Brandon Tralenberg, defence lawyer for the 56-year-old Treadgold, told CBC News that she is another of Quigley's victims.
Quigley involved Treadgold in what she believed was a legitimate investment scheme that she also put her own money into, Tralenberg said.
"Ms. Treadgold wants to emphatically state that she had no knowledge that Mr. Quigley was involved in a fraudulent investment scheme. Mr. Quigley was a sophisticated and charismatic fraudster, who duped innocent people and Ms. Treadgold," Tralenberg said in a statement.
Quigley and Treadgold lived in Kelowna.
The charges they faced were laid in Edmonton after Edmonton police spent three years investigating the alleged scheme.
Investors were led to believe their money would go toward buying homes in Edmonton and profiting from real-estate flips, police said.
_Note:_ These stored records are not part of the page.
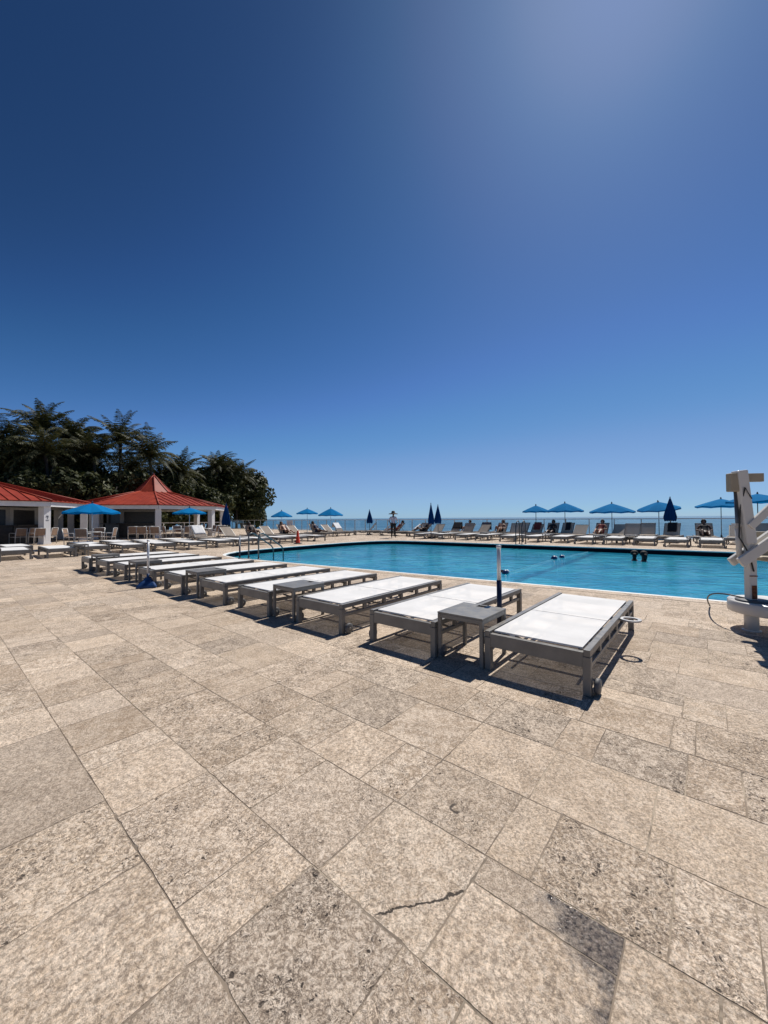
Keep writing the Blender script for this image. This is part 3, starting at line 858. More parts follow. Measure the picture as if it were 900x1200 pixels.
parasol(628, 19.5, 591.5, 600.5, 31, 'narrow blue open parasol on the far deck, first one past the ladder posts', rot=.1)
parasol(662, 19, 588.5, 600, 40, 'blue open parasol on the far deck, second past the ladder posts', rot=.4)
parasol(717, 18.2, 589, 601, 47, 'wide blue open parasol on the far deck between raised loungers', rot=.2)
parasol(772, 17.5, 587, 597.5, 44, 'tilted blue open parasol partly behind the folded navy one', tilt=R(-7), rot=.5)
parasol(845, 17.0, 583.5, 594.5, 48, 'blue open parasol just beside the lift mast', rot=.1)
parasol(888, 15.0, 577.5, 589, 58, 'blue open parasol behind the lift arms at the deck end', rot=.3)
def folded(px, D, top, bot, wpx, label, rot=0):
    loc = AT(px, D); zt, zb, r = ZAT(px, top, D), ZAT(px, bot, D), wpx / 2 / 450 * D * H
    t = thing('folded_parasol', label, 'parasol', loc, rot, 'folded blue parasols')
    mb = MB(); n = 32; vs = []; prof = [(.02, 0), (.18, .06), (.5, .3), (.82, .6), (1, .85), (.92, 1.0)]
    for i, (f, s) in enumerate(prof):
        for k in range(n):
            a = 2 * math.pi * k / n; w = 1 + .28 * f * (math.cos(8 * a + s * 2.0)) + .06 * math.sin(3 * a + 2)
            vs.append((r * f * w * .9 * math.cos(a), r * f * w * .9 * math.sin(a), zt + (zb - zt) * s + (.05 * math.cos(8 * a) if i == 5 else 0)))
    fs = [(i * n + k, (i + 1) * n + k, (i + 1) * n + (k + 1) % n, i * n + (k + 1) % n) for i in range(len(prof) - 1) for k in range(n)] + [tuple(range(n))]
    mb.add(vs, fs, True); mb.build('canopy', M['canopy_dark'], t)
    MB().tube([(0, 0, .06), (0, 0, zt + .02)], .021, 12).build('pole', M['dark_pole'], t)
    MB().lathe([(.0, zt - .02), (.028, zt - .02), (.028, zt + .03), (.0, zt + .06)], (0, 0, 0), 10).build('finial', M['navy'], t)
    MB().lathe([(.26, 0), (.26, .05), (.22, .075), (.05, .09), (.04, .22), (.0, .22)], (0, 0, 0), 24).build('base', M['dark_pole'], t)
    return t
folded(265, 18.5, 590, 615, 9, 'folded blue parasol beside the peaked pavilion corner column')
folded(433, 24, 597.5, 613, 6.5, 'small folded navy parasol standing alone by the fence', .4)
folded(505, 19, 590, 614, 6.6, 'taller of the two folded navy parasols side by side', .2)
folded(513.2, 19.3, 592, 613, 7.4, 'shorter of the two folded navy parasols side by side', .9)
folded(785.5, 15.6, 583, 610, 11.5, 'wide folded navy parasol in front of the tilted open one', .3)

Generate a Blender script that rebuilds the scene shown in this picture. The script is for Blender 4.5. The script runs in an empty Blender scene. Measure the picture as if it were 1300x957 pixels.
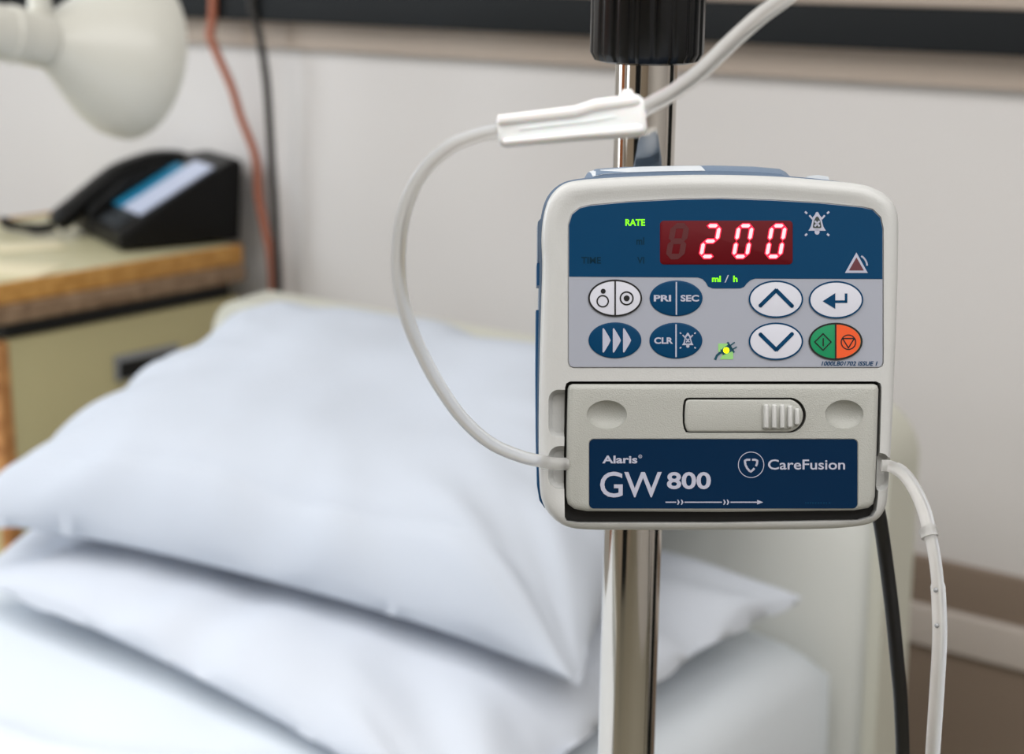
import bpy, bmesh, math, random
from mathutils import Vector, Matrix, noise
random.seed(4)
SC = bpy.context.scene
COL = SC.collection
PI = math.pi

# ------------------------------------------------------------------ camera
FPX = 2250.0                      # focal length in pixels of a 1300 px wide frame
TILT = math.radians(14.4); YAW = math.radians(37.5)
CAM = Vector((0.0, -2.02, 1.5))
FWD = Vector((-math.sin(YAW)*math.cos(TILT), math.cos(YAW)*math.cos(TILT), -math.sin(TILT)))
RGT = Vector((math.cos(YAW), math.sin(YAW), 0)); UPV = RGT.cross(FWD)
cd = bpy.data.cameras.new('camera'); cam = bpy.data.objects.new('camera', cd); COL.objects.link(cam)
cam.matrix_world = Matrix.Translation(CAM) @ Matrix((RGT, UPV, -FWD)).transposed().to_4x4()
cd.sensor_width = 36; cd.lens = FPX/1300*36; cd.clip_start = 0.02; cd.clip_end = 50
cd.dof.use_dof = True; cd.dof.focus_distance = 0.66; cd.dof.aperture_fstop = 11.5
SC.camera = cam
# ------------------------------------------------------------------ light
w = bpy.data.worlds.new('world'); SC.world = w; w.use_nodes = True
w.node_tree.nodes['Background'].inputs[0].default_value = (0.75, 0.85, 1.0, 1)
w.node_tree.nodes['Background'].inputs[1].default_value = 0.35
def area(name, loc, target, sx, sy, power, col):
    l = bpy.data.lights.new(name, 'AREA'); l.shape = 'RECTANGLE'; l.size = sx; l.size_y = sy
    l.energy = power; l.color = col
    o = bpy.data.objects.new(name, l); COL.objects.link(o); o.location = loc
    o.rotation_euler = (Vector(target)-Vector(loc)).to_track_quat('-Z', 'Y').to_euler()
    return o
area('window_daylight', (-3.3, -1.65, 1.65), (-0.9, -1.3, 1.0), 1.4, 1.4, 34, (0.84, 0.92, 1.0))
area('window_daylight', (-2.4, -4.5, 1.7), (-1.1, -0.9, 0.95), 1.2, 1.4, 18, (0.88, 0.94, 1.0))
area('ceiling_panel_light', (-1.5, -2.2, 2.62), (-1.5, -2.2, 0), 2.6, 2.0, 42, (1.0, 0.98, 0.96))
area('ceiling_panel_light', (0.9, -2.0, 2.62), (0.9, -2.0, 0), 1.8, 1.6, 38, (1.0, 0.98, 0.96))
SC.view_settings.view_transform = 'Standard'; SC.view_settings.look = 'None'
SC.view_settings.gamma = 1; SC.view_settings.use_curve_mapping = False
SC.view_settings.exposure = 0.0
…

Tralenberg said further information is coming to light suggesting that Quigley had "other female victims" in different frauds.
"Ms. Treadgold is deeply remorseful for any part she played in what she thought was Mr. Quigley's legitimate investments. He was as sophisticated at defrauding her as he was at defrauding others," Tralenberg said.
"This is reflected in the Crown's decision to stay Ms. Treadgold's charges, as proceeding against her was possible whether Mr. Quigley was alive or not."
Recovering money not likely, lawyer says
A B.C. Supreme Court judge declared Quigley bankrupt in 2020 after a woman successfully brought a civil order against him. She said he had failed to repay her nearly $1.6 million.
An insolvency trustee subsequently combed through Quigley's financial records and assets in an effort to try to find money that more than 70 creditors said they were owed.
Geoffrey Dabbs, the Vancouver lawyer who represented the woman in the bankruptcy proceedings against Quigley, said his death means those people are essentially out of options to recover the money they lost.
If a trial had led to Quigley being convicted, a judge could have ordered him to pay restitution, and his debts also wouldn't have been discharged at the end of the bankruptcy process, Dabbs said.
"If I'm one of the investors, I could continue to sue him down the road to try to recover," he said.
"The notion that the civil court or the criminal court would have ordered him to pay money may not matter, because who knows what he would have done with his life. But at least it was an option, or a possibility. That's now gone."